Write out the listing exactly as it is given.

##### Source excerpt #####

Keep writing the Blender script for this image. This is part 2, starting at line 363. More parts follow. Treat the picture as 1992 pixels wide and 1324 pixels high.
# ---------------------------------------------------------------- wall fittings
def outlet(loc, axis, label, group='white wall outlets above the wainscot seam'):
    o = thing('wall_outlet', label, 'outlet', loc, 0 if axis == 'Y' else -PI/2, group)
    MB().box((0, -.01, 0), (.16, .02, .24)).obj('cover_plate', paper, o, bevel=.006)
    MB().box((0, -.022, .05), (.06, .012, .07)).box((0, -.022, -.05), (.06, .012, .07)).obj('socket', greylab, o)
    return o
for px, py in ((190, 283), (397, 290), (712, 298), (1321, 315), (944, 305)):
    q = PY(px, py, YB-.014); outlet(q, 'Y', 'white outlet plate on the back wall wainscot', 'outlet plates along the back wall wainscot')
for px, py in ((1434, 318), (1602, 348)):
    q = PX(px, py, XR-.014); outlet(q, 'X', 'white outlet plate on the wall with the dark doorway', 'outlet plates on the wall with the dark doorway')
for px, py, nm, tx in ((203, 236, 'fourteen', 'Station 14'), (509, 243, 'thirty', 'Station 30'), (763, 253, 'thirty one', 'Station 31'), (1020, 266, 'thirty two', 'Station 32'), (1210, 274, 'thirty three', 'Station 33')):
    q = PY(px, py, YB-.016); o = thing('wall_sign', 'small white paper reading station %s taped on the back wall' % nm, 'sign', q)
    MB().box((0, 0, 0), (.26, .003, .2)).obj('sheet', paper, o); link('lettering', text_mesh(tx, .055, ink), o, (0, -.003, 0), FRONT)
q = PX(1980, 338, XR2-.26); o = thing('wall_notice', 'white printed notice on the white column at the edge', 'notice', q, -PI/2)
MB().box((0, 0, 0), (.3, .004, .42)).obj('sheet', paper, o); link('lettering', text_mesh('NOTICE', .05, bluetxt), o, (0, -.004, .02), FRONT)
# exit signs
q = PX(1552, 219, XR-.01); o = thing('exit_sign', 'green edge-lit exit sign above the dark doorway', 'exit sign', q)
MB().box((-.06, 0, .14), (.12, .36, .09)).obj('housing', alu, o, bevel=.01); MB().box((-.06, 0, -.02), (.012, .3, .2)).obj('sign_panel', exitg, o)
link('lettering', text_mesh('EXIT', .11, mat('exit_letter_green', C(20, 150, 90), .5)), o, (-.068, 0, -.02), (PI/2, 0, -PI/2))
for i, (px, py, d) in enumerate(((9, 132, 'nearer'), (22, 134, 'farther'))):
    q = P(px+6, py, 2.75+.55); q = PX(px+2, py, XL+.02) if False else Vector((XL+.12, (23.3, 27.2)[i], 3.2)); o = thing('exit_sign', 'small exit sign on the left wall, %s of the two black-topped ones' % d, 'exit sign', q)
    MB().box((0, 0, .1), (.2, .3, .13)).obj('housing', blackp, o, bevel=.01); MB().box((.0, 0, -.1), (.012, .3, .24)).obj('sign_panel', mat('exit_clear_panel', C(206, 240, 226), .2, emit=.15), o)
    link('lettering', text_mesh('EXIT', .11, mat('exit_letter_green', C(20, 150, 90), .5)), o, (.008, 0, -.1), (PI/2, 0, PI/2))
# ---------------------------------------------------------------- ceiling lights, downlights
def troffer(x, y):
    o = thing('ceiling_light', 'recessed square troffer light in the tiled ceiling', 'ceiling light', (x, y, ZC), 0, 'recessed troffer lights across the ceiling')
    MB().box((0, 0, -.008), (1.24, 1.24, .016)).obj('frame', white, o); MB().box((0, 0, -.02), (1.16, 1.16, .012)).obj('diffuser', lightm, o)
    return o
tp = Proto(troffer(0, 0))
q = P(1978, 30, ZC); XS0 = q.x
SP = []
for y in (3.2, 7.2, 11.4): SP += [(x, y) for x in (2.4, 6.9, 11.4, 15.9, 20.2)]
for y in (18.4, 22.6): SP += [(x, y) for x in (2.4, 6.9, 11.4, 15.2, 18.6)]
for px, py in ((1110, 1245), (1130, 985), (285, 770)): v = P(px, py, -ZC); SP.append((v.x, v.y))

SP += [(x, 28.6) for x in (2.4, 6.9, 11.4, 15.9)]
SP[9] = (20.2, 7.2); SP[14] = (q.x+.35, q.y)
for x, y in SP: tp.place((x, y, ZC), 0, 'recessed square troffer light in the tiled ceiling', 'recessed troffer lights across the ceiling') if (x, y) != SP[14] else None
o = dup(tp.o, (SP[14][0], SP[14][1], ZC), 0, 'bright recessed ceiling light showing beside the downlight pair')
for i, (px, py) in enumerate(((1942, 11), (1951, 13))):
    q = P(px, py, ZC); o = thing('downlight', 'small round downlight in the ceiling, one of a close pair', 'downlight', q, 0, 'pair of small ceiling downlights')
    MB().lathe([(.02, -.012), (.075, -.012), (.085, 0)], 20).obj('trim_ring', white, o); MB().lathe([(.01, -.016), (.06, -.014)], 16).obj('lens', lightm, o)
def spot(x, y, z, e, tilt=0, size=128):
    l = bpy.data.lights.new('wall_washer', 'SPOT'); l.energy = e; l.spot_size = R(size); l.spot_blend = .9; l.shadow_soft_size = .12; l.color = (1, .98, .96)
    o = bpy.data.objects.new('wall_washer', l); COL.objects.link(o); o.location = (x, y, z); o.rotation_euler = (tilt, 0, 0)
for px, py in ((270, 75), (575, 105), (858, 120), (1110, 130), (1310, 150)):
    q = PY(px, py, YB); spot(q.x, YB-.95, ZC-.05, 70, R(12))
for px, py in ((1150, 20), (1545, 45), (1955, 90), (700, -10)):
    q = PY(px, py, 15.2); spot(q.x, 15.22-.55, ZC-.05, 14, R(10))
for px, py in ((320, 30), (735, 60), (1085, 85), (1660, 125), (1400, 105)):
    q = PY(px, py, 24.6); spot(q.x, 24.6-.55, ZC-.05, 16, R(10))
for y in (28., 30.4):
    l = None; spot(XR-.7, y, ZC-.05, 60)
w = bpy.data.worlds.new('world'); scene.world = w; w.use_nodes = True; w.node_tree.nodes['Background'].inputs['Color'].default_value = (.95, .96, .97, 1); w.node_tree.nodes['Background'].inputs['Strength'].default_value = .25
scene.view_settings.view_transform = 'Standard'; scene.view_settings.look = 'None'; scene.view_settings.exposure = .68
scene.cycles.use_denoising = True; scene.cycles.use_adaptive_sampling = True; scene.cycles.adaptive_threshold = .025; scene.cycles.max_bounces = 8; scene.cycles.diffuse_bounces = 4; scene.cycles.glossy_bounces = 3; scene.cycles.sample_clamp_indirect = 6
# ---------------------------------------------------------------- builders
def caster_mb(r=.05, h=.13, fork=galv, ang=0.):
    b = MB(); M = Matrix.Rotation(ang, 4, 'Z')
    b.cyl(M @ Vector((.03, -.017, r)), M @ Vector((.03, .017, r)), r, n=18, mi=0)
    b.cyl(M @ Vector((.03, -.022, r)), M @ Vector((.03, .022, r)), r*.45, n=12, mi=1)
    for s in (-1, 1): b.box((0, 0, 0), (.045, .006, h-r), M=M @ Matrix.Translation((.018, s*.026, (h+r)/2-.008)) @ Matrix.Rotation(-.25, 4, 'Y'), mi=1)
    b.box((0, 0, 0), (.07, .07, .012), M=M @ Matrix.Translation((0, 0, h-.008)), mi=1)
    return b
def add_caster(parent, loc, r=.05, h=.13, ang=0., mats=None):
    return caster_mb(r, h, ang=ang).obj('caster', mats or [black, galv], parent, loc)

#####

Full output:
Keep writing the Blender script for this image. This is part 2, starting at line 363. More parts follow. Treat the picture as 1992 pixels wide and 1324 pixels high.
# ---------------------------------------------------------------- wall fittings
def outlet(loc, axis, label, group='white wall outlets above the wainscot seam'):
    o = thing('wall_outlet', label, 'outlet', loc, 0 if axis == 'Y' else -PI/2, group)
    MB().box((0, -.01, 0), (.16, .02, .24)).obj('cover_plate', paper, o, bevel=.006)
    MB().box((0, -.022, .05), (.06, .012, .07)).box((0, -.022, -.05), (.06, .012, .07)).obj('socket', greylab, o)
    return o
for px, py in ((190, 283), (397, 290), (712, 298), (1321, 315), (944, 305)):
    q = PY(px, py, YB-.014); outlet(q, 'Y', 'white outlet plate on the back wall wainscot', 'outlet plates along the back wall wainscot')
for px, py in ((1434, 318), (1602, 348)):
    q = PX(px, py, XR-.014); outlet(q, 'X', 'white outlet plate on the wall with the dark doorway', 'outlet plates on the wall with the dark doorway')
for px, py, nm, tx in ((203, 236, 'fourteen', 'Station 14'), (509, 243, 'thirty', 'Station 30'), (763, 253, 'thirty one', 'Station 31'), (1020, 266, 'thirty two', 'Station 32'), (1210, 274, 'thirty three', 'Station 33')):
    q = PY(px, py, YB-.016); o = thing('wall_sign', 'small white paper reading station %s taped on the back wall' % nm, 'sign', q)
    MB().box((0, 0, 0), (.26, .003, .2)).obj('sheet', paper, o); link('lettering', text_mesh(tx, .055, ink), o, (0, -.003, 0), FRONT)
q = PX(1980, 338, XR2-.26); o = thing('wall_notice', 'white printed notice on the white column at the edge', 'notice', q, -PI/2)
MB().box((0, 0, 0), (.3, .004, .42)).obj('sheet', paper, o); link('lettering', text_mesh('NOTICE', .05, bluetxt), o, (0, -.004, .02), FRONT)
# exit signs
q = PX(1552, 219, XR-.01); o = thing('exit_sign', 'green edge-lit exit sign above the dark doorway', 'exit sign', q)
MB().box((-.06, 0, .14), (.12, .36, .09)).obj('housing', alu, o, bevel=.01); MB().box((-.06, 0, -.02), (.012, .3, .2)).obj('sign_panel', exitg, o)
link('lettering', text_mesh('EXIT', .11, mat('exit_letter_green', C(20, 150, 90), .5)), o, (-.068, 0, -.02), (PI/2, 0, -PI/2))
for i, (px, py, d) in enumerate(((9, 132, 'nearer'), (22, 134, 'farther'))):
    q = P(px+6, py, 2.75+.55); q = PX(px+2, py, XL+.02) if False else Vector((XL+.12, (23.3, 27.2)[i], 3.2)); o = thing('exit_sign', 'small exit sign on the left wall, %s of the two black-topped ones' % d, 'exit sign', q)
    MB().box((0, 0, .1), (.2, .3, .13)).obj('housing', blackp, o, bevel=.01); MB().box((.0, 0, -.1), (.012, .3, .24)).obj('sign_panel', mat('exit_clear_panel', C(206, 240, 226), .2, emit=.15), o)
    link('lettering', text_mesh('EXIT', .11, mat('exit_letter_green', C(20, 150, 90), .5)), o, (.008, 0, -.1), (PI/2, 0, PI/2))
# ---------------------------------------------------------------- ceiling lights, downlights
def troffer(x, y):
    o = thing('ceiling_light', 'recessed square troffer light in the tiled ceiling', 'ceiling light', (x, y, ZC), 0, 'recessed troffer lights across the ceiling')
    MB().box((0, 0, -.008), (1.24, 1.24, .016)).obj('frame', white, o); MB().box((0, 0, -.02), (1.16, 1.16, .012)).obj('diffuser', lightm, o)
    return o
tp = Proto(troffer(0, 0))
q = P(1978, 30, ZC); XS0 = q.x
SP = []
for y in (3.2, 7.2, 11.4): SP += [(x, y) for x in (2.4, 6.9, 11.4, 15.9, 20.2)]
for y in (18.4, 22.6): SP += [(x, y) for x in (2.4, 6.9, 11.4, 15.2, 18.6)]
for px, py in ((1110, 1245), (1130, 985), (285, 770)): v = P(px, py, -ZC); SP.append((v.x, v.y))

SP += [(x, 28.6) for x in (2.4, 6.9, 11.4, 15.9)]
SP[9] = (20.2, 7.2); SP[14] = (q.x+.35, q.y)
for x, y in SP: tp.place((x, y, ZC), 0, 'recessed square troffer light in the tiled ceiling', 'recessed troffer lights across the ceiling') if (x, y) != SP[14] else None
o = dup(tp.o, (SP[14][0], SP[14][1], ZC), 0, 'bright recessed ceiling light showing beside the downlight pair')
for i, (px, py) in enumerate(((1942, 11), (1951, 13))):
    q = P(px, py, ZC); o = thing('downlight', 'small round downlight in the ceiling, one of a close pair', 'downlight', q, 0, 'pair of small ceiling downlights')
    MB().lathe([(.02, -.012), (.075, -.012), (.085, 0)], 20).obj('trim_ring', white, o); MB().lathe([(.01, -.016), (.06, -.014)], 16).obj('lens', lightm, o)
def spot(x, y, z, e, tilt=0, size=128):
    l = bpy.data.lights.new('wall_washer', 'SPOT'); l.energy = e; l.spot_size = R(size); l.spot_blend = .9; l.shadow_soft_size = .12; l.color = (1, .98, .96)
    o = bpy.data.objects.new('wall_washer', l); COL.objects.link(o); o.location = (x, y, z); o.rotation_euler = (tilt, 0, 0)
for px, py in ((270, 75), (575, 105), (858, 120), (1110, 130), (1310, 150)):
    q = PY(px, py, YB); spot(q.x, YB-.95, ZC-.05, 70, R(12))
for px, py in ((1150, 20), (1545, 45), (1955, 90), (700, -10)):
    q = PY(px, py, 15.2); spot(q.x, 15.22-.55, ZC-.05, 14, R(10))
for px, py in ((320, 30), (735, 60), (1085, 85), (1660, 125), (1400, 105)):
    q = PY(px, py, 24.6); spot(q.x, 24.6-.55, ZC-.05, 16, R(10))
for y in (28., 30.4):
    l = None; spot(XR-.7, y, ZC-.05, 60)
w = bpy.data.worlds.new('world'); scene.world = w; w.use_nodes = True; w.node_tree.nodes['Background'].inputs['Color'].default_value = (.95, .96, .97, 1); w.node_tree.nodes['Background'].inputs['Strength'].default_value = .25
scene.view_settings.view_transform = 'Standard'; scene.view_settings.look = 'None'; scene.view_settings.exposure = .68
scene.cycles.use_denoising = True; scene.cycles.use_adaptive_sampling = True; scene.cycles.adaptive_threshold = .025; scene.cycles.max_bounces = 8; scene.cycles.diffuse_bounces = 4; scene.cycles.glossy_bounces = 3; scene.cycles.sample_clamp_indirect = 6
# ---------------------------------------------------------------- builders
def caster_mb(r=.05, h=.13, fork=galv, ang=0.):
    b = MB(); M = Matrix.Rotation(ang, 4, 'Z')
    b.cyl(M @ Vector((.03, -.017, r)), M @ Vector((.03, .017, r)), r, n=18, mi=0)
    b.cyl(M @ Vector((.03, -.022, r)), M @ Vector((.03, .022, r)), r*.45, n=12, mi=1)
    for s in (-1, 1): b.box((0, 0, 0), (.045, .006, h-r), M=M @ Matrix.Translation((.018, s*.026, (h+r)/2-.008)) @ Matrix.Rotation(-.25, 4, 'Y'), mi=1)
    b.box((0, 0, 0), (.07, .07, .012), M=M @ Matrix.Translation((0, 0, h-.008)), mi=1)
    return b
def add_caster(parent, loc, r=.05, h=.13, ang=0., mats=None):
    return caster_mb(r, h, ang=ang).obj('caster', mats or [black, galv], parent, loc)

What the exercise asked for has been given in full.